Cet été, me promenant dans mon jardin, j'entendis, je vis sur une branche un oiseau qui chantait au soleil couchant; il se dressait vers la lumière, et il était visiblement ravi... Je le fus de le voir; nos tristes oiseaux privés ne m'avaient jamais donné l'idée de cette intelligente et puissante créature, si petite, si passionnée... Je vibrais à son chant... Il renversait en arrière sa tête, sa poitrine gonflée; jamais chanteur, jamais poète, n'eut si naïve extase. Ce n'était pourtant pas l'amour (le temps était passé), c'était manifestement le charme du jour qui le ravissait, celui du doux soleil!

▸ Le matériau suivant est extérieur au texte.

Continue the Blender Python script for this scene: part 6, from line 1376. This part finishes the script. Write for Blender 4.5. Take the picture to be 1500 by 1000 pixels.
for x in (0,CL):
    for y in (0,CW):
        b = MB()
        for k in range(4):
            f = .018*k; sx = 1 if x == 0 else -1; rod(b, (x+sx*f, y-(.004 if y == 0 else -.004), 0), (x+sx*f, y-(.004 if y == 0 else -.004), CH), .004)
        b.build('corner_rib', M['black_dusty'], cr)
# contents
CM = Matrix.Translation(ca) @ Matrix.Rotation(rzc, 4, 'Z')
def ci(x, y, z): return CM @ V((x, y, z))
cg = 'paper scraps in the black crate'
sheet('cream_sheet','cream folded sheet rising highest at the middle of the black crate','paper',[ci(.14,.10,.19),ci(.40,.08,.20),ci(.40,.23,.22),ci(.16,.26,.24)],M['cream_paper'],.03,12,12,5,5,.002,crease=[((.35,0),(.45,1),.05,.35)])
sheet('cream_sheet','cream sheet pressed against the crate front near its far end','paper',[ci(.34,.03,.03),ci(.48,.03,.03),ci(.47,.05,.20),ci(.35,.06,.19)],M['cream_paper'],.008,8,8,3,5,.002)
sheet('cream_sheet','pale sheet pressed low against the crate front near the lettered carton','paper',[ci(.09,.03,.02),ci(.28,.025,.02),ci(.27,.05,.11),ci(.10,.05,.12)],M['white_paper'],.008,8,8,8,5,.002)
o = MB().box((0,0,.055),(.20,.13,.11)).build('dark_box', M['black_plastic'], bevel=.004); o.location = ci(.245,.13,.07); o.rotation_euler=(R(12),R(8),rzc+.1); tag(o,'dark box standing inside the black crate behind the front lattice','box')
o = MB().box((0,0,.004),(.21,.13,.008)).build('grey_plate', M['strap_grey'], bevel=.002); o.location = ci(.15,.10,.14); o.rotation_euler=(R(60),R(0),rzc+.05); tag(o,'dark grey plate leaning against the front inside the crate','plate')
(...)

Science barbare, dur orgueil, qui ravale si bas la nature animée, et sépare tellement l'homme de ses frères inférieurs!
Je lui dis avec des larmes: «Pauvre fils de la lumière, qui la réfléchis dans ton chant, que tu as donc raison de la chanter! La nuit, pleine d'embûches et de dangers pour toi, ressemble de bien près à la mort. Verras-tu seulement la lumière de demain?...» Puis, de sa destinée, passant en esprit à celle de tous les êtres qui, des profondeurs de la création, montent si lentement au jour, je dis comme Goethe et le petit oiseau: «De la lumière! Seigneur! Plus de lumière encore!»